Directive
Render the following material again verbatim, leaving nothing out.

== Available data

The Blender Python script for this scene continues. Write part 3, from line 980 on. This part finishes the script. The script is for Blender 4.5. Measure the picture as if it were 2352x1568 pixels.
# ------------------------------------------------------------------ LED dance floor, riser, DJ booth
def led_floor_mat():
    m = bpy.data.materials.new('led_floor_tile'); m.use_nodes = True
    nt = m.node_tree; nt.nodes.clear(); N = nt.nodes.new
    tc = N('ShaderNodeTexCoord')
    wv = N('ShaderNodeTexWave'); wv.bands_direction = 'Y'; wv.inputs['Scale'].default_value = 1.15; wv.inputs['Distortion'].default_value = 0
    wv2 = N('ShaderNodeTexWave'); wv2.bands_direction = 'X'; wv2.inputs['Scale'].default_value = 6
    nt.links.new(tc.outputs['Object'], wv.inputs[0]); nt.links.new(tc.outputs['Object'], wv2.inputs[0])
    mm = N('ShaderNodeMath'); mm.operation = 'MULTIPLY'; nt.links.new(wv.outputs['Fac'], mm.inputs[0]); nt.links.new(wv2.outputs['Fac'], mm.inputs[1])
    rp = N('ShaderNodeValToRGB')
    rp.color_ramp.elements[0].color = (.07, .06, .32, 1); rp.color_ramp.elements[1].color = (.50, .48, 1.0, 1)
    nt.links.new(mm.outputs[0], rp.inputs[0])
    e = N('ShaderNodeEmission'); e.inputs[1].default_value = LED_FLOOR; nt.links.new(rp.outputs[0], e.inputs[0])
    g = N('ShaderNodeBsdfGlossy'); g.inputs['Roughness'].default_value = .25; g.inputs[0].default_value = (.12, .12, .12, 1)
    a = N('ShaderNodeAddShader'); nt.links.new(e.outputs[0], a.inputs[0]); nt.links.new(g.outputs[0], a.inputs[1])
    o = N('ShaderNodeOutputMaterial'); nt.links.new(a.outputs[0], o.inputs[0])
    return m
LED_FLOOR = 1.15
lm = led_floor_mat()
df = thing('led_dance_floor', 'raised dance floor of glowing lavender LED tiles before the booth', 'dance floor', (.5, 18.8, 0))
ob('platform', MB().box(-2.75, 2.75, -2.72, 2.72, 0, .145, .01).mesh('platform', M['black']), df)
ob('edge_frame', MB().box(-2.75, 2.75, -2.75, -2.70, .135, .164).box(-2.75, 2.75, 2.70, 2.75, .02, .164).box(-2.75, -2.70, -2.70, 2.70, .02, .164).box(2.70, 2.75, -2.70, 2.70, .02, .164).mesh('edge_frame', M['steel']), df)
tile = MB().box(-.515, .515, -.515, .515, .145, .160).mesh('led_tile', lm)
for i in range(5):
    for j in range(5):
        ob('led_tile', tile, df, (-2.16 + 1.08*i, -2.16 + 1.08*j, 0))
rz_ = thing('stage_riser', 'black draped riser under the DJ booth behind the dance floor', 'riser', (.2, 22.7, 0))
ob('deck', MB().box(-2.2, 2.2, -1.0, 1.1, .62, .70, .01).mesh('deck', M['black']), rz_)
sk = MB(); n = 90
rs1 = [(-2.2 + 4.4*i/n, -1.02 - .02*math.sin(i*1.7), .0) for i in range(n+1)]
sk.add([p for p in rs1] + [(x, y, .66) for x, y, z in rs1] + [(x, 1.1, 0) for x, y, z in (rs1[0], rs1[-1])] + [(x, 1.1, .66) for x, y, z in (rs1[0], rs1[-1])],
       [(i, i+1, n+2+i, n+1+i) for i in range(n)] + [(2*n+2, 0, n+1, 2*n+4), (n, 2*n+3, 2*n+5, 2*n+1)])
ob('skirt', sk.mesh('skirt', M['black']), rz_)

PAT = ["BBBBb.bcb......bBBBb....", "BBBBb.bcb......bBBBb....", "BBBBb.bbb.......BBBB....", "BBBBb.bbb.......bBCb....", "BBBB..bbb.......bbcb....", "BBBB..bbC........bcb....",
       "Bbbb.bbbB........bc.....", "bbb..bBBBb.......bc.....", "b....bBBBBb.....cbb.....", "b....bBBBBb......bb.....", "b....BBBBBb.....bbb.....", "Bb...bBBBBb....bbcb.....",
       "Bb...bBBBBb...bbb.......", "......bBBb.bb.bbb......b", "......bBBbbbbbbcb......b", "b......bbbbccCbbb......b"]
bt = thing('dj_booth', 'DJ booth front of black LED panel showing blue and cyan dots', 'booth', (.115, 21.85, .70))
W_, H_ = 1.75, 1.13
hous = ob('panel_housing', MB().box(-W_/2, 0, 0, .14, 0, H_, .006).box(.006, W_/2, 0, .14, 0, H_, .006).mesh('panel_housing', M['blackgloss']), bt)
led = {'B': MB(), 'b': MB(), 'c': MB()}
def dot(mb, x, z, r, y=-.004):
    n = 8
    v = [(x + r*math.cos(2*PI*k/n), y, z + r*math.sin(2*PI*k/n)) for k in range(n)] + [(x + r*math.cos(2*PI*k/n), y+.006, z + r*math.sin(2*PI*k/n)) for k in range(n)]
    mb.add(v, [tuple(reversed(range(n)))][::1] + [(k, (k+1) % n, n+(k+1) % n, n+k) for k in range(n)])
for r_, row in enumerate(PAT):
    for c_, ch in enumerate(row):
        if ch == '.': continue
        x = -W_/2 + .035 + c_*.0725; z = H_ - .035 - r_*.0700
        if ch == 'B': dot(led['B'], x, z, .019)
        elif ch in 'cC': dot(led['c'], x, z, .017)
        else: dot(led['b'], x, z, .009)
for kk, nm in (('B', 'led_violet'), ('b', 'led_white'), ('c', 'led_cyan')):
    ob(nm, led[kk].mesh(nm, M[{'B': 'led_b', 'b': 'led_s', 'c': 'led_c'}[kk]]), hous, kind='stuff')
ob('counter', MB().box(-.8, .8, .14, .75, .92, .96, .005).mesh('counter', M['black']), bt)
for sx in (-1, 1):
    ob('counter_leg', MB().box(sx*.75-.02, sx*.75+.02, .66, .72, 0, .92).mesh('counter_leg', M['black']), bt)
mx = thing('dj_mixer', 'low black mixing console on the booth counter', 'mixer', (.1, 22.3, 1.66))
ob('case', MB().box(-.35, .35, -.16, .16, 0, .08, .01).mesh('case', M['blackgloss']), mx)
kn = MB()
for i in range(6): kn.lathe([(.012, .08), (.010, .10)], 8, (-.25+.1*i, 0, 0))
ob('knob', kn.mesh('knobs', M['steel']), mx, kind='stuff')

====

Solution to the problem
The Blender Python script for this scene continues. Write part 3, from line 980 on. This part finishes the script. The script is for Blender 4.5. Measure the picture as if it were 2352x1568 pixels.
# ------------------------------------------------------------------ LED dance floor, riser, DJ booth
def led_floor_mat():
    m = bpy.data.materials.new('led_floor_tile'); m.use_nodes = True
    nt = m.node_tree; nt.nodes.clear(); N = nt.nodes.new
    tc = N('ShaderNodeTexCoord')
    wv = N('ShaderNodeTexWave'); wv.bands_direction = 'Y'; wv.inputs['Scale'].default_value = 1.15; wv.inputs['Distortion'].default_value = 0
    wv2 = N('ShaderNodeTexWave'); wv2.bands_direction = 'X'; wv2.inputs['Scale'].default_value = 6
    nt.links.new(tc.outputs['Object'], wv.inputs[0]); nt.links.new(tc.outputs['Object'], wv2.inputs[0])
    mm = N('ShaderNodeMath'); mm.operation = 'MULTIPLY'; nt.links.new(wv.outputs['Fac'], mm.inputs[0]); nt.links.new(wv2.outputs['Fac'], mm.inputs[1])
    rp = N('ShaderNodeValToRGB')
    rp.color_ramp.elements[0].color = (.07, .06, .32, 1); rp.color_ramp.elements[1].color = (.50, .48, 1.0, 1)
    nt.links.new(mm.outputs[0], rp.inputs[0])
    e = N('ShaderNodeEmission'); e.inputs[1].default_value = LED_FLOOR; nt.links.new(rp.outputs[0], e.inputs[0])
    g = N('ShaderNodeBsdfGlossy'); g.inputs['Roughness'].default_value = .25; g.inputs[0].default_value = (.12, .12, .12, 1)
    a = N('ShaderNodeAddShader'); nt.links.new(e.outputs[0], a.inputs[0]); nt.links.new(g.outputs[0], a.inputs[1])
    o = N('ShaderNodeOutputMaterial'); nt.links.new(a.outputs[0], o.inputs[0])
    return m
LED_FLOOR = 1.15
lm = led_floor_mat()
df = thing('led_dance_floor', 'raised dance floor of glowing lavender LED tiles before the booth', 'dance floor', (.5, 18.8, 0))
ob('platform', MB().box(-2.75, 2.75, -2.72, 2.72, 0, .145, .01).mesh('platform', M['black']), df)
ob('edge_frame', MB().box(-2.75, 2.75, -2.75, -2.70, .135, .164).box(-2.75, 2.75, 2.70, 2.75, .02, .164).box(-2.75, -2.70, -2.70, 2.70, .02, .164).box(2.70, 2.75, -2.70, 2.70, .02, .164).mesh('edge_frame', M['steel']), df)
tile = MB().box(-.515, .515, -.515, .515, .145, .160).mesh('led_tile', lm)
for i in range(5):
    for j in range(5):
        ob('led_tile', tile, df, (-2.16 + 1.08*i, -2.16 + 1.08*j, 0))
rz_ = thing('stage_riser', 'black draped riser under the DJ booth behind the dance floor', 'riser', (.2, 22.7, 0))
ob('deck', MB().box(-2.2, 2.2, -1.0, 1.1, .62, .70, .01).mesh('deck', M['black']), rz_)
sk = MB(); n = 90
rs1 = [(-2.2 + 4.4*i/n, -1.02 - .02*math.sin(i*1.7), .0) for i in range(n+1)]
sk.add([p for p in rs1] + [(x, y, .66) for x, y, z in rs1] + [(x, 1.1, 0) for x, y, z in (rs1[0], rs1[-1])] + [(x, 1.1, .66) for x, y, z in (rs1[0], rs1[-1])],
       [(i, i+1, n+2+i, n+1+i) for i in range(n)] + [(2*n+2, 0, n+1, 2*n+4), (n, 2*n+3, 2*n+5, 2*n+1)])
ob('skirt', sk.mesh('skirt', M['black']), rz_)

PAT = ["BBBBb.bcb......bBBBb....", "BBBBb.bcb......bBBBb....", "BBBBb.bbb.......BBBB....", "BBBBb.bbb.......bBCb....", "BBBB..bbb.......bbcb....", "BBBB..bbC........bcb....",
       "Bbbb.bbbB........bc.....", "bbb..bBBBb.......bc.....", "b....bBBBBb.....cbb.....", "b....bBBBBb......bb.....", "b....BBBBBb.....bbb.....", "Bb...bBBBBb....bbcb.....",
       "Bb...bBBBBb...bbb.......", "......bBBb.bb.bbb......b", "......bBBbbbbbbcb......b", "b......bbbbccCbbb......b"]
bt = thing('dj_booth', 'DJ booth front of black LED panel showing blue and cyan dots', 'booth', (.115, 21.85, .70))
W_, H_ = 1.75, 1.13
hous = ob('panel_housing', MB().box(-W_/2, 0, 0, .14, 0, H_, .006).box(.006, W_/2, 0, .14, 0, H_, .006).mesh('panel_housing', M['blackgloss']), bt)
led = {'B': MB(), 'b': MB(), 'c': MB()}
def dot(mb, x, z, r, y=-.004):
    n = 8
    v = [(x + r*math.cos(2*PI*k/n), y, z + r*math.sin(2*PI*k/n)) for k in range(n)] + [(x + r*math.cos(2*PI*k/n), y+.006, z + r*math.sin(2*PI*k/n)) for k in range(n)]
    mb.add(v, [tuple(reversed(range(n)))][::1] + [(k, (k+1) % n, n+(k+1) % n, n+k) for k in range(n)])
for r_, row in enumerate(PAT):
    for c_, ch in enumerate(row):
        if ch == '.': continue
        x = -W_/2 + .035 + c_*.0725; z = H_ - .035 - r_*.0700
        if ch == 'B': dot(led['B'], x, z, .019)
        elif ch in 'cC': dot(led['c'], x, z, .017)
        else: dot(led['b'], x, z, .009)
for kk, nm in (('B', 'led_violet'), ('b', 'led_white'), ('c', 'led_cyan')):
    ob(nm, led[kk].mesh(nm, M[{'B': 'led_b', 'b': 'led_s', 'c': 'led_c'}[kk]]), hous, kind='stuff')
ob('counter', MB().box(-.8, .8, .14, .75, .92, .96, .005).mesh('counter', M['black']), bt)
for sx in (-1, 1):
    ob('counter_leg', MB().box(sx*.75-.02, sx*.75+.02, .66, .72, 0, .92).mesh('counter_leg', M['black']), bt)
mx = thing('dj_mixer', 'low black mixing console on the booth counter', 'mixer', (.1, 22.3, 1.66))
ob('case', MB().box(-.35, .35, -.16, .16, 0, .08, .01).mesh('case', M['blackgloss']), mx)
kn = MB()
for i in range(6): kn.lathe([(.012, .08), (.010, .10)], 8, (-.25+.1*i, 0, 0))
ob('knob', kn.mesh('knobs', M['steel']), mx, kind='stuff')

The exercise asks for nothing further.